If Co-operatives Fortnight clearly provides a valuable platform for UK coops, Ed Mayo is also keenly aware of the enormous potential being offered to cooperatives worldwide by the UN's decision to brand 2012 as International Year of Cooperatives. 2012 is, he says, a “big opportunity” for the movement. Co-operatives UK is, he says, already engaged in detailed planning to attempt to maximise the opportunity.

Ed Mayo came to Co-operatives UK after a high-profile career which spanned economics, community and consumer issues. He was particularly influential in the eleven years he led the action-orientated think-tank New Economics Foundation which explored the scope for, among other things, ways to develop strong local economies. He has also engaged in recent years in the debate over the reform of public service delivery, authoring an influential pamphlet in 2001 The Mutual State .

He also brings a global perspective to his work, not least from his role in coordinating the worldwide Jubilee 2000 movement which campaigned in the run up to the Millennium for cancellation of the debt of the world's poorest countries. “The cooperative movement has always been very internationalist, but that hasn't extended to global brands and global models,” he says, pointing out that conventional companies have had no such difficulty in developing global businesses and brands. “Coops and mutuals have to go the way that the market is going,” he adds.

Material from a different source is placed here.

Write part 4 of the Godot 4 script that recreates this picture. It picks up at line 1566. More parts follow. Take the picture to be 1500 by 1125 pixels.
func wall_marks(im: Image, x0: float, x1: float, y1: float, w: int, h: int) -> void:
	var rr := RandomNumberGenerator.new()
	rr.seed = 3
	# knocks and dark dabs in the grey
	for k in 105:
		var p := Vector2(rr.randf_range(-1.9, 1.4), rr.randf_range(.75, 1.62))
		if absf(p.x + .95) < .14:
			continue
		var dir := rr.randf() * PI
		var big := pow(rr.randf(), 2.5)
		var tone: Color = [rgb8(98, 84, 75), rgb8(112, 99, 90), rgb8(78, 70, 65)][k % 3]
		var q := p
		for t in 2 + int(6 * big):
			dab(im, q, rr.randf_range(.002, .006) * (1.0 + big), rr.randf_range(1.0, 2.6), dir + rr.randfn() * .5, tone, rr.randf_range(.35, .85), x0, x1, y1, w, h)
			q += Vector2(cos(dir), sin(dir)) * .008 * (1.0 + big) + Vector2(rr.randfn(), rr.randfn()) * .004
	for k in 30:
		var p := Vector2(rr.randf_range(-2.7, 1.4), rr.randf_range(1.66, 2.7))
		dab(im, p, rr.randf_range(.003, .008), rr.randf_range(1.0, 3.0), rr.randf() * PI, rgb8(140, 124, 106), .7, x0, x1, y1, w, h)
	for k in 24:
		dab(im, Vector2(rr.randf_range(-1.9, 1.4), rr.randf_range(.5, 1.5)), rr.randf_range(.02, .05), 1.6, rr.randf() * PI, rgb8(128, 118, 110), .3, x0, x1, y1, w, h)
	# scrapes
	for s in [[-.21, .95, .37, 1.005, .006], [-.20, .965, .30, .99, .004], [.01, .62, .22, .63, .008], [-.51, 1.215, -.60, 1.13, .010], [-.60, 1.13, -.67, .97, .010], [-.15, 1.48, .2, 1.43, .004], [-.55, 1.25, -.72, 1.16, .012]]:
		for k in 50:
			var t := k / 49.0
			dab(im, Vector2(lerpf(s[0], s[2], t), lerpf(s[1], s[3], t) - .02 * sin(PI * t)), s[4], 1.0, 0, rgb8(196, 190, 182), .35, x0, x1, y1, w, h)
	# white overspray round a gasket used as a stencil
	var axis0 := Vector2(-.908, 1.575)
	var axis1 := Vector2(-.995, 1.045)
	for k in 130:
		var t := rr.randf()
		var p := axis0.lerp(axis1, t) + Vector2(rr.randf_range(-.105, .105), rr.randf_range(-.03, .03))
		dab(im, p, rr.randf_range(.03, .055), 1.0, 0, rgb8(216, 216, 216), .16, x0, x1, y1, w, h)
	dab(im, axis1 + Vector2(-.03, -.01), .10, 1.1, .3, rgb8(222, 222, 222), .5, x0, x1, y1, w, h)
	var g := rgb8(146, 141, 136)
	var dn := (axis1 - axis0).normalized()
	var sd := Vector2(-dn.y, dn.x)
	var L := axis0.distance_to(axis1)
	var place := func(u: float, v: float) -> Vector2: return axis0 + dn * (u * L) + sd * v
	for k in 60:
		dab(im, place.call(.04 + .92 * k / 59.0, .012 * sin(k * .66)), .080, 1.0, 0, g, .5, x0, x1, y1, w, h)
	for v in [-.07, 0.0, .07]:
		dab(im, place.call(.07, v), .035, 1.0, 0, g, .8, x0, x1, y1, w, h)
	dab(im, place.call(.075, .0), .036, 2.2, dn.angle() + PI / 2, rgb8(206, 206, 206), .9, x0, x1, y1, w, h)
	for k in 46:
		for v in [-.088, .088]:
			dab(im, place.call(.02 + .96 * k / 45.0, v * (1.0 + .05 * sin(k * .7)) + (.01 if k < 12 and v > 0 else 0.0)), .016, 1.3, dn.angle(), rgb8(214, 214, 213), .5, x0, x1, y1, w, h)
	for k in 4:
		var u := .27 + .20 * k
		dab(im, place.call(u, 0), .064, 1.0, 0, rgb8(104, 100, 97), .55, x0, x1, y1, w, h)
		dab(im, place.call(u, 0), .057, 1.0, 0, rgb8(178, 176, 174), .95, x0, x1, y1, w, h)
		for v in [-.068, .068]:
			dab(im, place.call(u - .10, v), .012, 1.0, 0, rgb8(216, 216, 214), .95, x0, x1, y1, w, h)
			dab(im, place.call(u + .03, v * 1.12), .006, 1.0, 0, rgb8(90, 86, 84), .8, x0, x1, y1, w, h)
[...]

And there are new possibilities. One idea in Britain is to actively encourage non-cooperative businesses to convert into coops. Ed Mayo floats the idea of a business tax concession which could reward companies passing assets across to their employees. Ed is also aware that there may all sorts of ways in which the online world can bring new types of cooperative undertaking – “What are the opportunities for cooperatives in the Google age?” he asks.